Our merchandise and tenant reinsurance operations are subject to corporate income tax, and such taxes
are included in ancillary cost of operations. We also incur income and other taxes in certain states, which are
included in general and administrative expense.
We recognize tax benefits of uncertain income tax positions that are subject to audit only if we believe
it is more likely than not that the position would be sustained (including the impact of appeals, as applicable),
assuming the relevant taxing authorities had full knowledge of the relevant facts and circumstances of our
positions. As of December 31, 2012, we had no tax benefits that were not recognized.
Real Estate Facilities
Real estate facilities are recorded at cost. We capitalize all costs incurred to develop, construct,
renovate and improve properties, including interest and property taxes incurred during the construction period.

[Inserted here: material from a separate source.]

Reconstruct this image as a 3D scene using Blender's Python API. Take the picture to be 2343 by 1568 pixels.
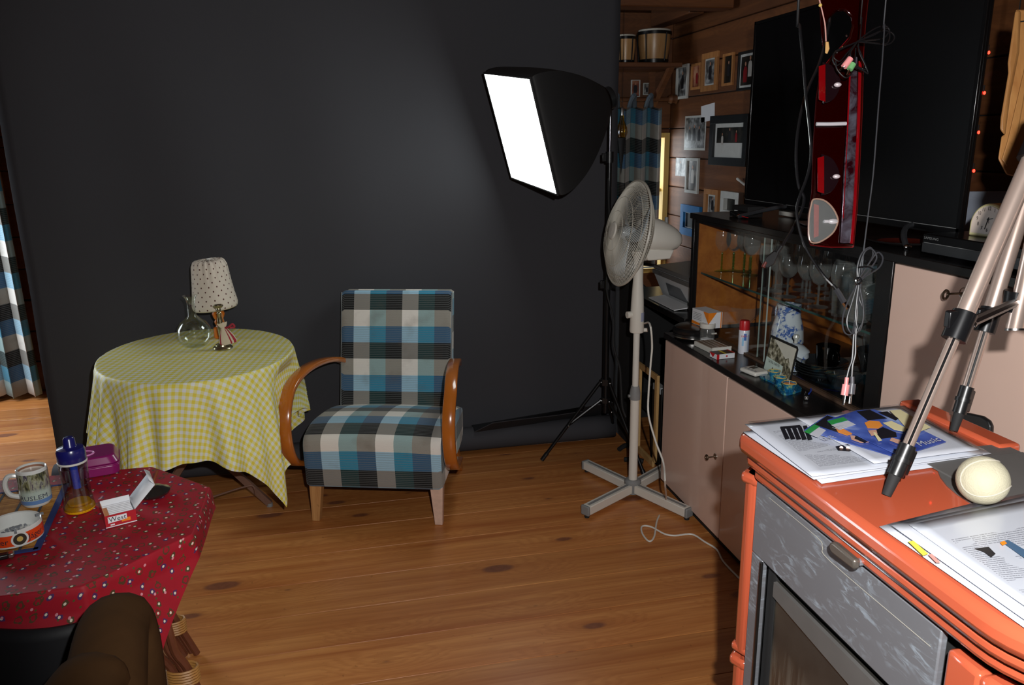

We expense internal and external transaction costs associated with acquisitions or dispositions of real estate, as
well as repairs and maintenance costs, as incurred. We depreciate buildings and improvements on a straight-
line basis over estimated useful lives ranging generally between 5 to 25 years.
We allocate the net acquisition cost of acquired operating self-storage facilities (consisting of the cash
paid to third parties for their interests, the fair value of our existing investment, and the fair value of any
liabilities assumed) to the underlying land, buildings, identified intangible assets, and remaining noncontrolling
interests based upon their respective individual estimated fair values. Any difference between the net
acquisition cost and the estimated fair value of the net tangible and intangible assets acquired is recorded as
goodwill.
Other Assets
Other assets primarily consist of prepaid expenses, accounts receivable, land held for sale and
restricted cash. During the years ended December 31, 2011 and 2010, we recorded asset impairment charges
with respect to other assets totaling $1.9 million and $1.0 million, respectively.